§ Material:
• • • •
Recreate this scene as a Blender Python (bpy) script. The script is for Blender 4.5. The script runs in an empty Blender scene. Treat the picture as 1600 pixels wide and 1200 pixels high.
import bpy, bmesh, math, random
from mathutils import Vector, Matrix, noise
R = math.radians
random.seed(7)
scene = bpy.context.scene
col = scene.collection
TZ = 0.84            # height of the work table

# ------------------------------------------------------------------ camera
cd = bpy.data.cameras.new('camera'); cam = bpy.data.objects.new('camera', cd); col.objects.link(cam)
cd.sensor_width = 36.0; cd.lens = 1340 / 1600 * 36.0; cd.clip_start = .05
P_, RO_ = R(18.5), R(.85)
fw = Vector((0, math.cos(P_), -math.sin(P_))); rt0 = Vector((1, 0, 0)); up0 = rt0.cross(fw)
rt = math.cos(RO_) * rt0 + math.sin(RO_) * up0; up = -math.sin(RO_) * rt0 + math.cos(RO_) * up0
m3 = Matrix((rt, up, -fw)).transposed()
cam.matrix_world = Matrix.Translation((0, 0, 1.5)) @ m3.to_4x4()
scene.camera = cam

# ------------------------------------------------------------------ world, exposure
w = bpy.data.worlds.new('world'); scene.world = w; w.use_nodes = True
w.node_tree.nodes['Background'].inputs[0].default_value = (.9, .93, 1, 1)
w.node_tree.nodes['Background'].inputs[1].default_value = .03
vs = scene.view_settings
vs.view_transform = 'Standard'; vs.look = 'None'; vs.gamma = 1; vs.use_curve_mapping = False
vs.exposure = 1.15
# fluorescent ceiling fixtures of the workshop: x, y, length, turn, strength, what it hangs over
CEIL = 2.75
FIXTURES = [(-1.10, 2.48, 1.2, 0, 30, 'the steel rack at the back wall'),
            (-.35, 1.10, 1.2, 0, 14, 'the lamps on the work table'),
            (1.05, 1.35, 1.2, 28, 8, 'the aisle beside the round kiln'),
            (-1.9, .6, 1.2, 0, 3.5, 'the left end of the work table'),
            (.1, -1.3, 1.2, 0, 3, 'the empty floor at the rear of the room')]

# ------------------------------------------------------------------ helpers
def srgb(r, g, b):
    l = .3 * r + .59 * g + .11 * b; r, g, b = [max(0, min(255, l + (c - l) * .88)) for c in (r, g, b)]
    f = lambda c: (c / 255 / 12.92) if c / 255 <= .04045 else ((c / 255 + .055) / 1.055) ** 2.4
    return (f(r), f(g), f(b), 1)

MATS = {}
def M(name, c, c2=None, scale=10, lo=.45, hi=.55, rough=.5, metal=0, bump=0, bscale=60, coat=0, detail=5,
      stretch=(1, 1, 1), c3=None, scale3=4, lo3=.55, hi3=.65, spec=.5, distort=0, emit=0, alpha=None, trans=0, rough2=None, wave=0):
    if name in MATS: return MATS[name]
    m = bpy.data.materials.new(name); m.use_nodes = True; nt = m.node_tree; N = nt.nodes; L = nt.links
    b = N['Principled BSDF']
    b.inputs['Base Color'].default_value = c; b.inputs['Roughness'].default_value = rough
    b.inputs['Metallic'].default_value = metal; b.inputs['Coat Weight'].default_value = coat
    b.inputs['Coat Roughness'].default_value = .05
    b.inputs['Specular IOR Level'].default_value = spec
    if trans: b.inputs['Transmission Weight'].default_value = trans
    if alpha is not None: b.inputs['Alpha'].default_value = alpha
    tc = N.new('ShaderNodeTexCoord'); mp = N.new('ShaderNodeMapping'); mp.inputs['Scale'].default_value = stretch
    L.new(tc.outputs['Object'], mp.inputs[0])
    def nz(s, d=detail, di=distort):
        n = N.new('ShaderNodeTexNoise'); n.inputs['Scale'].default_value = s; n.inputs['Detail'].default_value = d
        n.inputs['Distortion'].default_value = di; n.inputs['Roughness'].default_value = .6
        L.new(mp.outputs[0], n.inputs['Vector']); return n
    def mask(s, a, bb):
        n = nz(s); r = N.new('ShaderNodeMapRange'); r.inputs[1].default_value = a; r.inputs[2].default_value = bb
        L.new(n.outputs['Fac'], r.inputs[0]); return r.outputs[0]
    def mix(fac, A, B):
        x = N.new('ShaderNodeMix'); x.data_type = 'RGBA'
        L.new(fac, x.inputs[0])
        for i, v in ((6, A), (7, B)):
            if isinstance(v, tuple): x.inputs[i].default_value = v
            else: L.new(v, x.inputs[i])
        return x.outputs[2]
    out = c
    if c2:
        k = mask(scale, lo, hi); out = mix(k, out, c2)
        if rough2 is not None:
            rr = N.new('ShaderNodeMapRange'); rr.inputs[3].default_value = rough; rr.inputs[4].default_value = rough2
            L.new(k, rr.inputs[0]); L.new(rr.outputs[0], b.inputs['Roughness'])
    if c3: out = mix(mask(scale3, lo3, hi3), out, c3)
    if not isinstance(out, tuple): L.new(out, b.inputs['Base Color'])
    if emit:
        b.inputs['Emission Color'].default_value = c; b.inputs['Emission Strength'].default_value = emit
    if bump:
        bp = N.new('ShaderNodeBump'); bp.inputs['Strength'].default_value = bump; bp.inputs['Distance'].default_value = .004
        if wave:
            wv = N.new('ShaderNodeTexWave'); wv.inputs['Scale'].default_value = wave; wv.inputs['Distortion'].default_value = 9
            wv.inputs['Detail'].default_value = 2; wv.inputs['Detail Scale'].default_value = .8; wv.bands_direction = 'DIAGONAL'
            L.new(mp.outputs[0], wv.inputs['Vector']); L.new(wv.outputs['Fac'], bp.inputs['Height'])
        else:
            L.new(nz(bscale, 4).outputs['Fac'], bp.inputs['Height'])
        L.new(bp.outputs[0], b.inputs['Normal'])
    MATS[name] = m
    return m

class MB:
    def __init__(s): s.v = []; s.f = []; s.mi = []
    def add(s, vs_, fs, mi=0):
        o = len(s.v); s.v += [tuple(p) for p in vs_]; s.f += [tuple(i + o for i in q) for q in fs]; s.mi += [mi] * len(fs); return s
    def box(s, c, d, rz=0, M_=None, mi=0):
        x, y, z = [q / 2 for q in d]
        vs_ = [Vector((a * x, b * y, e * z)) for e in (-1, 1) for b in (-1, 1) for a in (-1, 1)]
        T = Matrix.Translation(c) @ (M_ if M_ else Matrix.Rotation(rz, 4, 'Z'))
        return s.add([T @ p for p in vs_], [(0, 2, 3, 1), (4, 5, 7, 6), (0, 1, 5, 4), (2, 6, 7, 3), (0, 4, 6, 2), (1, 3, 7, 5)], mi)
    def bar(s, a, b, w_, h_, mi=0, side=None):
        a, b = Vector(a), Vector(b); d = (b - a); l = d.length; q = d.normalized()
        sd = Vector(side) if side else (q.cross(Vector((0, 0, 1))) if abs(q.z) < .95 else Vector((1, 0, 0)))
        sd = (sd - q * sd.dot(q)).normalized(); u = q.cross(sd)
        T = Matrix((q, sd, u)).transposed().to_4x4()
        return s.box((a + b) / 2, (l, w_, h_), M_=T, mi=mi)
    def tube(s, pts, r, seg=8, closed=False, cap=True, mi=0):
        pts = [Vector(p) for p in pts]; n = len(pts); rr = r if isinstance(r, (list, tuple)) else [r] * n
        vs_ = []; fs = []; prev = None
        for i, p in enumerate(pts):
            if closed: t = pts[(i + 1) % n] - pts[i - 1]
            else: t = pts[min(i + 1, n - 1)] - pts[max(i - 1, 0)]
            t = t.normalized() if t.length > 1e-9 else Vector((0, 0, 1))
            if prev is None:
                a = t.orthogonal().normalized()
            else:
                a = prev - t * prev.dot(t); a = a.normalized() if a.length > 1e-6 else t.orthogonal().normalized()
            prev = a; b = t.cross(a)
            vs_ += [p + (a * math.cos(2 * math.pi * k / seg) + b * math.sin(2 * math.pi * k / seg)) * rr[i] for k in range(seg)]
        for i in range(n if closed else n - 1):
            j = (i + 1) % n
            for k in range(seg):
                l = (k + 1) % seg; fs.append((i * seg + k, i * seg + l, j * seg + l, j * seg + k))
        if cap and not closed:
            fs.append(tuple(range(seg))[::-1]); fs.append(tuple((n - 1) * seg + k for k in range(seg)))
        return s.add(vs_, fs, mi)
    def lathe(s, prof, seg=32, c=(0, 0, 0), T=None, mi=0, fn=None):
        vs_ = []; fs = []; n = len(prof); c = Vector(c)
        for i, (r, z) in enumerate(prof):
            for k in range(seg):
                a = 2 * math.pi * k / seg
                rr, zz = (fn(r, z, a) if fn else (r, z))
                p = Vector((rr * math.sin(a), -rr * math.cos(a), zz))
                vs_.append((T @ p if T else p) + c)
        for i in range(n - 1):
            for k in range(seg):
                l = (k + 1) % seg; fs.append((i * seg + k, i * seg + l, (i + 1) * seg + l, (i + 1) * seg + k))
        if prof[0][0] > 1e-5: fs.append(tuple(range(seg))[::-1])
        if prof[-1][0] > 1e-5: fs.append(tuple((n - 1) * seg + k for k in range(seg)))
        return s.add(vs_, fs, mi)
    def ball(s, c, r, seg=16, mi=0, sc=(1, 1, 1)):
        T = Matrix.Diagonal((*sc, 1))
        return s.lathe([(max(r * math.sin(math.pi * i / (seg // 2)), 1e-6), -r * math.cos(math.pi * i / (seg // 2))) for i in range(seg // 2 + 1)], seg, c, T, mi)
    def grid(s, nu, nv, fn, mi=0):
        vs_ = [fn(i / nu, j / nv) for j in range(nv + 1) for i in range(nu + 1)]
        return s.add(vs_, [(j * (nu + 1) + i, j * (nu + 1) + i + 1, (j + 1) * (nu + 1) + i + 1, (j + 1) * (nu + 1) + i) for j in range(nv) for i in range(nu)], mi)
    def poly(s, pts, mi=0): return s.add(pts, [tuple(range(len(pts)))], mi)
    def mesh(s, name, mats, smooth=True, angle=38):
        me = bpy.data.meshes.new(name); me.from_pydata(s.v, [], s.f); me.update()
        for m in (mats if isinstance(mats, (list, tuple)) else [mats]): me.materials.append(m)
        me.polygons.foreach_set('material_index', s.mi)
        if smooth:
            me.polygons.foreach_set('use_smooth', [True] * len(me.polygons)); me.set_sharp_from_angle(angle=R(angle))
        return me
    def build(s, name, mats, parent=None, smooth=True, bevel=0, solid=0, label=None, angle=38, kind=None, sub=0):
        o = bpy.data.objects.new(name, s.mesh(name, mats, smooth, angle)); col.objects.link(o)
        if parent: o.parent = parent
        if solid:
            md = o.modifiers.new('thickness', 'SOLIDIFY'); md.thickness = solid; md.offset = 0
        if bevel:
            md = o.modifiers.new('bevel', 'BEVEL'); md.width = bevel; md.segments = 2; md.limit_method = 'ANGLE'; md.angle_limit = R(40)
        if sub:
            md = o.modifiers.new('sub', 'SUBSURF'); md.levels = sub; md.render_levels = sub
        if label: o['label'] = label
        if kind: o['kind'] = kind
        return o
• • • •
§ Task details:
Which lines above hold the word "empty"? Copy each of them.

§ Worked solution:
Recreate this scene as a Blender Python (bpy) script. The script is for Blender 4.5. The script runs in an empty Blender scene. Treat the picture as 1600 pixels wide and 1200 pixels high.
            (.1, -1.3, 1.2, 0, 3, 'the empty floor at the rear of the room')]